On Thu, 6 Feb 2003 21:44:20 +0100, "Bas A. Schulte"
<[EMAIL PROTECTED]> wrote:

>They're just too ignorant that they think they can publish the data for 
>everyone to see can only be seen through their own website.

[...]

>Anyway, I'd love to hear anyone on this with some legal knowledge. I 
>don't believe at all that this will hold up in a court of law.

I think this discussion is missing the point.  It should not be: "What can
we legally get away with?", but "Do we have the courtesy to respect the
wishes of publishers of information?", even if their wishes might not be
legally enforceable.

Since this is about Perl advocacy, I would like to quote a bit of Perl
culture: "It [Perl] would prefer that you stayed out of its living room
because you weren't invited, not because it has a shotgun."

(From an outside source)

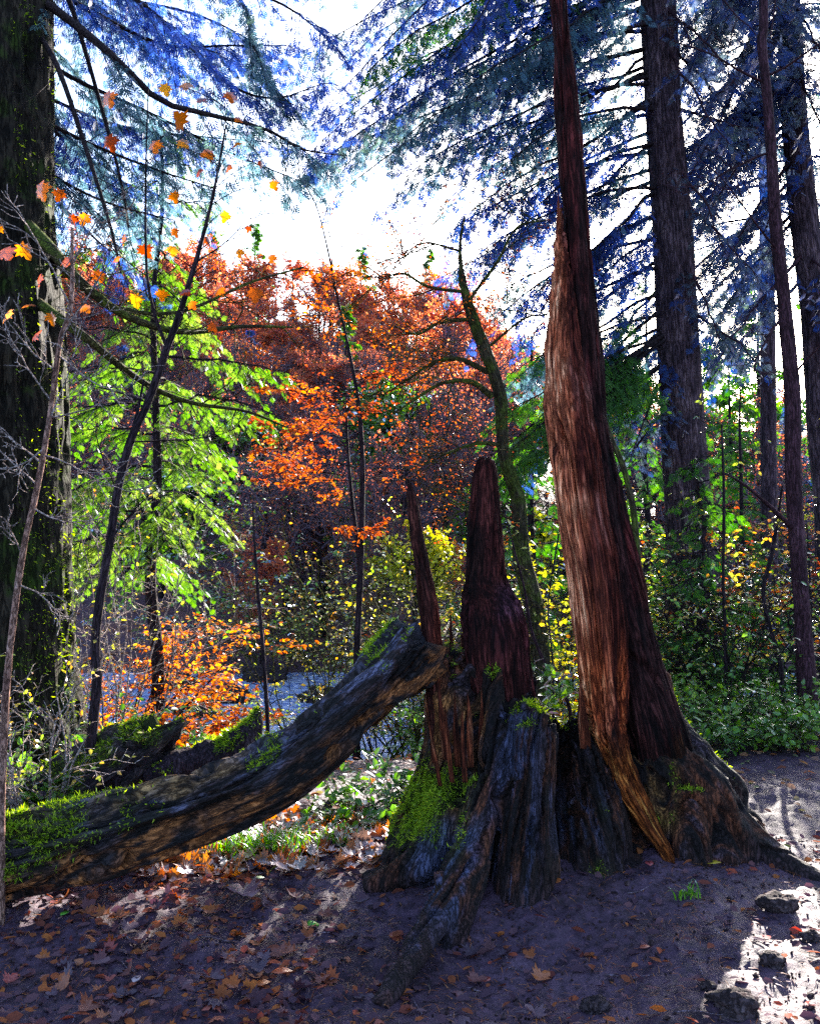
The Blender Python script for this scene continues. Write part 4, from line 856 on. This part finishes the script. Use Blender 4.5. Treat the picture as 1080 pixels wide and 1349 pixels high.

I think the same rules should apply for screenscrapers too: If website
owners don't want their pages to be scraped, then people shouldn't do it
and get their information elsewhere.  It is like honoring a robots.txt
file.  It is probably not enforceable, but it is the right thing to do.

Cheers,
-Jan

PS: I'm not saying that "they" weren't the first ones to break the rules
of politeness by threatening a law-suit, instead of just asking for the
modules removal.  But that doesn't mean that one has to respond in kind.